Next meeting set for the group working on our side of The Viaduct

That’s one of the sketches shown at the last meeting of the Alaskan Way Viaduct South Portal Working Group, which had asked for better visual representations of the new tunnel route as it crossed under the current viaduct and approached the seawall. When we covered the most recent meeting of this group – tasked with discussing and vetting plans for how traffic will be handled south of the viaduct’s Central Waterfront section — its next date hadn’t yet been set, but now it has: March 23, 4 pm, Puget Sound Regional Council board room (1011 Western Avenue). At the January meeting, it was promised that this meeting will include more on upcoming construction staging, as well as how various scenarios would affect biking, walking and transit times. The public’s welcome at these meetings; here’s a map to PSRC offices.

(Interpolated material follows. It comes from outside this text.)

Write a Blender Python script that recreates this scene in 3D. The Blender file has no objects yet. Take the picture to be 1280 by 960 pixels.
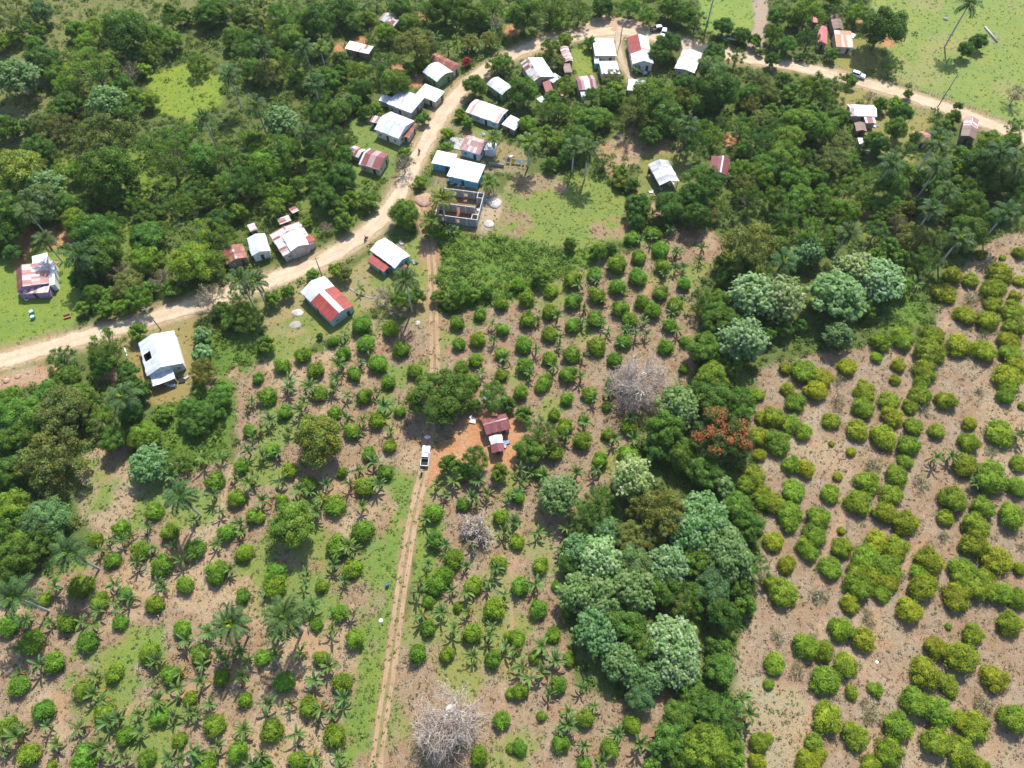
import bpy, bmesh, math, random
import numpy as np
from math import radians, sin, cos, pi, tan, atan2, hypot
from mathutils import Vector, Matrix

random.seed(7)
RNG = np.random.default_rng(7)
scene = bpy.context.scene
COL = scene.collection

# ------------------------------------------------------------------ camera and the survey of the site
PITCH, F, HC = 60.0, 900.0, 150.0          # degrees below the horizon, focal length in photo pixels, metres
_p = radians(PITCH)
FW = np.array([0, cos(_p), -sin(_p)]); RT = np.array([1.0, 0, 0]); UP = np.cross(RT, FW)
CAM = np.array([0, 0, HC])

def hgt(x, y):
    return 0.35*np.sin(x*0.11+1.3)*np.cos(y*0.083) + 0.22*np.sin(x*0.047-y*0.061+0.7)

def G(px, py, z=0.0):
    """ground position (x, y) of a thing whose point at height z is seen at photo pixel (px, py)"""
    d = FW + RT*(px-640)/F - UP*(py-480)/F
    zz = z
    for _ in range(3):
        t = (HC-zz)/-d[2]
        X = CAM + d*t
        zz = z + float(hgt(X[0], X[1]))
    return float(X[0]), float(X[1])

def mpp(px, py, z=0.0):
    """metres per photo pixel there"""
    x, y = G(px, py, z)
    return float((np.array([x, y, z])-CAM) @ FW)/F

cam = bpy.data.cameras.new("camera"); cam_o = bpy.data.objects.new("camera", cam); COL.objects.link(cam_o)
cam_o.location = CAM; cam_o.rotation_euler = (radians(90-PITCH), 0, 0)
cam.sensor_width = 36; cam.lens = 36*F/1280; cam.clip_start = 1; cam.clip_end = 8000
scene.camera = cam_o

# ------------------------------------------------------------------ daylight
SUN_EL, SUN_AZ = 53.0, 15.0                 # azimuth from +Y towards +X
world = bpy.data.worlds.new("World"); scene.world = world; world.use_nodes = True
nt = world.node_tree; bg = nt.nodes['Background']
sky = nt.nodes.new('ShaderNodeTexSky'); sky.sky_type = 'NISHITA'; sky.sun_disc = False
sky.sun_elevation = radians(SUN_EL); sky.sun_rotation = radians(SUN_AZ)
nt.links.new(sky.outputs[0], bg.inputs[0]); bg.inputs[1].default_value = 0.15
sl = bpy.data.lights.new("sun", 'SUN'); sl.energy = 4.3; sl.angle = radians(0.5); sl.color = (1, 0.95, 0.87)
so = bpy.data.objects.new("sun", sl); COL.objects.link(so)
sdir = Vector((sin(radians(SUN_AZ))*cos(radians(SUN_EL)), cos(radians(SUN_AZ))*cos(radians(SUN_EL)), sin(radians(SUN_EL))))
so.rotation_euler = sdir.to_track_quat('Z', 'Y').to_euler(); so.location = (0, 0, 300)
vs = scene.view_settings
vs.view_transform = 'Standard'; vs.look = 'None'; vs.gamma = 1; vs.exposure = 0.77
scene.cycles.max_bounces = 6; scene.cycles.diffuse_bounces = 3; scene.cycles.transmission_bounces = 3; scene.cycles.volume_bounces = 0
scene.cycles.use_denoising = True
try:
    scene.cycles.denoising_prefilter = 'ACCURATE'
except Exception:
    pass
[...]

11 Replies to "Next meeting set for the group working on our side of The Viaduct"

  • Eddie March 2, 2010 (6:28 am)

    Is it just my eye, or are the roadways in that tunnel picture leaning to the left?

  • jim March 2, 2010 (8:26 am)

    Wow looks earthquake proof.

  • OP March 2, 2010 (9:15 am)

    For all the renderings and simulated videos, we could’ve had a damn Viaduct tunnel/road/what-the-hell ever by now. 10 years—10 years!—this has been going on. Enough, enough, enough! Get the effing thing built already….

  • Alki Area March 2, 2010 (9:56 am)

    What IS earthquake PROOF I’d like to know…LOL

    A giant double deck bridge? Those never collapse in earthquakes. Sorry to be real, but nothing is ‘earthquake proof’, just as sturdy as can be done for the cheapest $ we want to spend.

    Remember business school 101….cost, speed or quality…you can have two.

  • WSpeeps March 2, 2010 (11:45 am)

    I will NEVER use that tunnel. Never.

  • KBear March 2, 2010 (12:50 pm)

    No one will. They’ll never get it built.

  • mark March 2, 2010 (3:30 pm)

    I am right there with you KBear. It might get built if the Viaduct falls down, maybe. They don’t want to spend the money to support fallen police officers (see McKissack Act) how will they vote to spend THOUSANDS times that amount? Tell us when its FULLY funded and we can start planning, until then, its no more than an idea.

  • OP March 2, 2010 (4:22 pm)

    No one will. They’ll never get it built.

    True. Until the next Nisqually quake hits, collapses the thing and kills scores, THEN they’ll get off their collective a%*es….

  • br March 2, 2010 (9:41 pm)

    I’d rather have a chance at living on a bridge than be buried alive in a tunnel. This is all in reference to the wonderful fear tactic of the simulation showing the viaduct coming down in an earthquake to prove their point. I hope this thing is never built because not only will it continue to bankrupt this state it was NOT the people’s vote and we know that.

  • As-if March 3, 2010 (5:41 pm)

    I still don’t get it. I commented a while back that if they could retro-fit the West Seattle viaduct good enough to add new off ramps, why couldn’t they do it to the Alaska Way viaduct? Someone answered me that the ground under the Alaska Way viaduct wasn’t firm enough to support retro-fitting. So, let me get this straight. It won’t support retro-fitting, but it will support a bloody tunnel. Yeah, right.
    Engineers can do what ever they put their mind and my money to. I still say that the view and the property value is what the city fathers are after. It is the same crew that went ahead and built the stadium even though the voters voted it down, and promised no cost over runs, and when the cost over ran they came to you and me to pay for it. Do you really think that they will build anything under budget?

  • As-if March 3, 2010 (6:17 pm)

    Okay, so, solution.
    Fix the bottle neck on I5 of 6 lanes into two, then reteo fit, or tear down the viaduct and rebuild it. You have to fix the traffic problem before you create another one. It could have been done by now and some of it paid for with the “study money” from the “Popular Seattle Monorail.” That was a real winner. And don’t tell me expanding I5 can’t be done. Two stadiums, a marble bus tunnel, and a third runway. Oh yeah, it can be done.
    We should also continue building that light rail system that goes to the airport all over town, including West Seattle, and Northgate and Bellevue and basically all points in every direction. Never stop building it.